◆ Set exercise ◆
Read through the data and report every line in which the word "script" occurs.

──────── Supplied data

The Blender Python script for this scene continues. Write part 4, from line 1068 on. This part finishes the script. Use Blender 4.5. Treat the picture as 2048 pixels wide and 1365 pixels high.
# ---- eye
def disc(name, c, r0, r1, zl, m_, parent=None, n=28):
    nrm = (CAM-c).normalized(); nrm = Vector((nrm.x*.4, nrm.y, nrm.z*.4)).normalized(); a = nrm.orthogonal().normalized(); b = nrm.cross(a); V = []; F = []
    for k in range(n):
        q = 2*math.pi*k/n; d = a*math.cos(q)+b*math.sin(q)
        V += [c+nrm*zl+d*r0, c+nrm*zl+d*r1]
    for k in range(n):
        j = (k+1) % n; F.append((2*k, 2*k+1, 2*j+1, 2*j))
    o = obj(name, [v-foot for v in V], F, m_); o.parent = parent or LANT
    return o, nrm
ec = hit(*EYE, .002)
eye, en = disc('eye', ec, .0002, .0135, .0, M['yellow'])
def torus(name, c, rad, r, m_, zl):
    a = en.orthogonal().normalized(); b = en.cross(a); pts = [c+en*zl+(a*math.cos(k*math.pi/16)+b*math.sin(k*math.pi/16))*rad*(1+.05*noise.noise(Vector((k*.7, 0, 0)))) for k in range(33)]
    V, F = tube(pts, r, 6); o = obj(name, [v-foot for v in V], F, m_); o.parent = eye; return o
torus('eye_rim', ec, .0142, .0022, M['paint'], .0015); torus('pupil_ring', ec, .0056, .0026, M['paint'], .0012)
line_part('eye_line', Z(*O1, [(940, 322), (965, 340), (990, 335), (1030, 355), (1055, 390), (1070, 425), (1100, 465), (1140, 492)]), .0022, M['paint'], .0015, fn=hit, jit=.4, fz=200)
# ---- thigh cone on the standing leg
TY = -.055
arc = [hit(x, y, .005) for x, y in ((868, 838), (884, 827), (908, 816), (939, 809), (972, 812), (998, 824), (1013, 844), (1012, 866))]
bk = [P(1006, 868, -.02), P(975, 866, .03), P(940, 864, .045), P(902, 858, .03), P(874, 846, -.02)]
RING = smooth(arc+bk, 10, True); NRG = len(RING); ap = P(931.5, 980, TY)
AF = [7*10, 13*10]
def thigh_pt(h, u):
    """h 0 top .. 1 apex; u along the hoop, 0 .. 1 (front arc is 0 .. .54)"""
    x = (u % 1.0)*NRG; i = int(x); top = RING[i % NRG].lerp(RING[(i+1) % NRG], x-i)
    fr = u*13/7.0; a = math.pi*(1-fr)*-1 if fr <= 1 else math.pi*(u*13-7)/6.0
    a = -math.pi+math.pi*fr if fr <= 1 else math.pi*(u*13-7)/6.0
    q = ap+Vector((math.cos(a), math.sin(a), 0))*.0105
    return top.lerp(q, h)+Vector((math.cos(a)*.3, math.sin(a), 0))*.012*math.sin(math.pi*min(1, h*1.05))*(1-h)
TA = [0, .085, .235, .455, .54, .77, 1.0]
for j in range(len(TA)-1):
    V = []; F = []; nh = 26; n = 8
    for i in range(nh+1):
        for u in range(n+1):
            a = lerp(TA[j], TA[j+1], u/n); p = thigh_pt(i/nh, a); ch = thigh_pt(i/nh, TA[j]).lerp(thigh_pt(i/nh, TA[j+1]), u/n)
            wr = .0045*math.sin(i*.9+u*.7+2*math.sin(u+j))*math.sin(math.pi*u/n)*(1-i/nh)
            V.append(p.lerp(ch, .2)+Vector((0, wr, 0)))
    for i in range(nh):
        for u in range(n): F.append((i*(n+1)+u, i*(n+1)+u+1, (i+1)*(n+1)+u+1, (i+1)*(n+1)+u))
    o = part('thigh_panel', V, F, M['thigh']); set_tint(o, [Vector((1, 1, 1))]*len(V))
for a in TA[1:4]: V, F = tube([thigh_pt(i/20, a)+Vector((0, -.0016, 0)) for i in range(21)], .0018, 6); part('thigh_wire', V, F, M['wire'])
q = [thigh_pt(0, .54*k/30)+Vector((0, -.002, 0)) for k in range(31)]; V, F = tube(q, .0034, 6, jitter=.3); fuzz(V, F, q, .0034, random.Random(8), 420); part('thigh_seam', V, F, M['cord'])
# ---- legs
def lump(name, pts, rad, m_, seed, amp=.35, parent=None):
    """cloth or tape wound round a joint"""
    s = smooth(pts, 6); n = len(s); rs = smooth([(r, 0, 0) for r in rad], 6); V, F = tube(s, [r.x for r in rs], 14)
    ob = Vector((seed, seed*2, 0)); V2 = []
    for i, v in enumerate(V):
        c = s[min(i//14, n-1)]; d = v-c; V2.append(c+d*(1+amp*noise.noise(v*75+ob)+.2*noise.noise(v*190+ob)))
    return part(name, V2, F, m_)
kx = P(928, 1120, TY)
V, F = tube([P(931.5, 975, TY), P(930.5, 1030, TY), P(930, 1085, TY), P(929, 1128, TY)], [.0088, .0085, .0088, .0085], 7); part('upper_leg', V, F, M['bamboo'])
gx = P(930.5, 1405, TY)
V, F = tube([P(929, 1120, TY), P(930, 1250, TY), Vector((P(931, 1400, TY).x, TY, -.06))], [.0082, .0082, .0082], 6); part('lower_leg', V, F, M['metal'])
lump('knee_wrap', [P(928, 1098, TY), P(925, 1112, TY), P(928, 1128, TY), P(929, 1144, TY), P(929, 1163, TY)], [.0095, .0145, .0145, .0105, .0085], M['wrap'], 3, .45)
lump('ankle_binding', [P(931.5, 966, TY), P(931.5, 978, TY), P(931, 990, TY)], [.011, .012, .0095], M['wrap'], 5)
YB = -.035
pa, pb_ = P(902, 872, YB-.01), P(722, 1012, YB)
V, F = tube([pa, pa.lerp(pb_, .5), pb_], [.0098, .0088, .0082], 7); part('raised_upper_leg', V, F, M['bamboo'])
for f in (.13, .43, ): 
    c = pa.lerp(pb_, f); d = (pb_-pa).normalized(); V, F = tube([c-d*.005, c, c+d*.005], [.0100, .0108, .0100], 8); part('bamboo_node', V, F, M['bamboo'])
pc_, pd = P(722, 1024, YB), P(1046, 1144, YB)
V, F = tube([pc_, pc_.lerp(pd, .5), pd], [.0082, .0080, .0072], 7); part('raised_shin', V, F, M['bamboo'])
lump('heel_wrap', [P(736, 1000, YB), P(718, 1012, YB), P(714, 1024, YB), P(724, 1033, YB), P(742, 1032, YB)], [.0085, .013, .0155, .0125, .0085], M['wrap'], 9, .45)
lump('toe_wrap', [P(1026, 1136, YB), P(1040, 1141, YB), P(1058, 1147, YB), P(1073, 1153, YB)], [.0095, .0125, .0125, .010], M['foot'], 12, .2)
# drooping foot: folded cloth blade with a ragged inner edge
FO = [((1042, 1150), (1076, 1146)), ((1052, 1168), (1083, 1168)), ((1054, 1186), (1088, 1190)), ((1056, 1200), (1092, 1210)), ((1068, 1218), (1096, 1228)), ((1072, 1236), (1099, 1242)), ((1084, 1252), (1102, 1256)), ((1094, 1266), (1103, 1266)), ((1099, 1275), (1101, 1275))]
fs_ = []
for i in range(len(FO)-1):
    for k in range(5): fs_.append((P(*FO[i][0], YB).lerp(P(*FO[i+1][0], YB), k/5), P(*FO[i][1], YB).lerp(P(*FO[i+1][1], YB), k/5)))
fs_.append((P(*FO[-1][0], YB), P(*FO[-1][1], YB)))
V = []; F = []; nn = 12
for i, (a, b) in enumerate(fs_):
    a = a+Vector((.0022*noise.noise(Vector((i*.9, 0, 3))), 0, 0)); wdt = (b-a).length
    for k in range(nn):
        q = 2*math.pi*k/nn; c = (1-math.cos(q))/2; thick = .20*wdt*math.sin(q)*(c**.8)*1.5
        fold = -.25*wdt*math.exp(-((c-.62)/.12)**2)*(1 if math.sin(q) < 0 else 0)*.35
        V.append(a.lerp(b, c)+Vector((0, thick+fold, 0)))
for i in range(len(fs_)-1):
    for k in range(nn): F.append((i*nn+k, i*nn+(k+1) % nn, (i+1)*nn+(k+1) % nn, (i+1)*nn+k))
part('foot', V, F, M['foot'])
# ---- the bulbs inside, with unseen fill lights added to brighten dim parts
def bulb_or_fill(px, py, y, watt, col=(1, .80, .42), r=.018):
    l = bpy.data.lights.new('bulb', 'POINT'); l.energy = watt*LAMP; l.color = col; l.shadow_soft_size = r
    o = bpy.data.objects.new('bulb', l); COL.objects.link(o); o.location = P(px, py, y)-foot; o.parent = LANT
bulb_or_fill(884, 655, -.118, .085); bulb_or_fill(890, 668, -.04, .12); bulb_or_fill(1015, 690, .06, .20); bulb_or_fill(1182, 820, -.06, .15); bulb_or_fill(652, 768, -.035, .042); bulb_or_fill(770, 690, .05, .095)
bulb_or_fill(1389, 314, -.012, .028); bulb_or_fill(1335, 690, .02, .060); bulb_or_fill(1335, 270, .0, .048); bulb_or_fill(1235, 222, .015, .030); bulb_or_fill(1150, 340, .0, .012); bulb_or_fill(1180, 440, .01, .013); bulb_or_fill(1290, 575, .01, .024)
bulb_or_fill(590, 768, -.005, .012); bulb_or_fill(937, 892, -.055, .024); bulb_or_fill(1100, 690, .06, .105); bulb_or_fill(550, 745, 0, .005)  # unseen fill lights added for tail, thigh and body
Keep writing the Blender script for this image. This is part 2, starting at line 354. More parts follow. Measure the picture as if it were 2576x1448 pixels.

────────────────

◆ Solution to this exercise ◆
The Blender Python script for this scene continues. Write part 4, from line 1068 on. This part finishes the script. Use Blender 4.5. Treat the picture as 2048 pixels wide and 1365 pixels high.
Keep writing the Blender script for this image. This is part 2, starting at line 354. More parts follow. Measure the picture as if it were 2576x1448 pixels.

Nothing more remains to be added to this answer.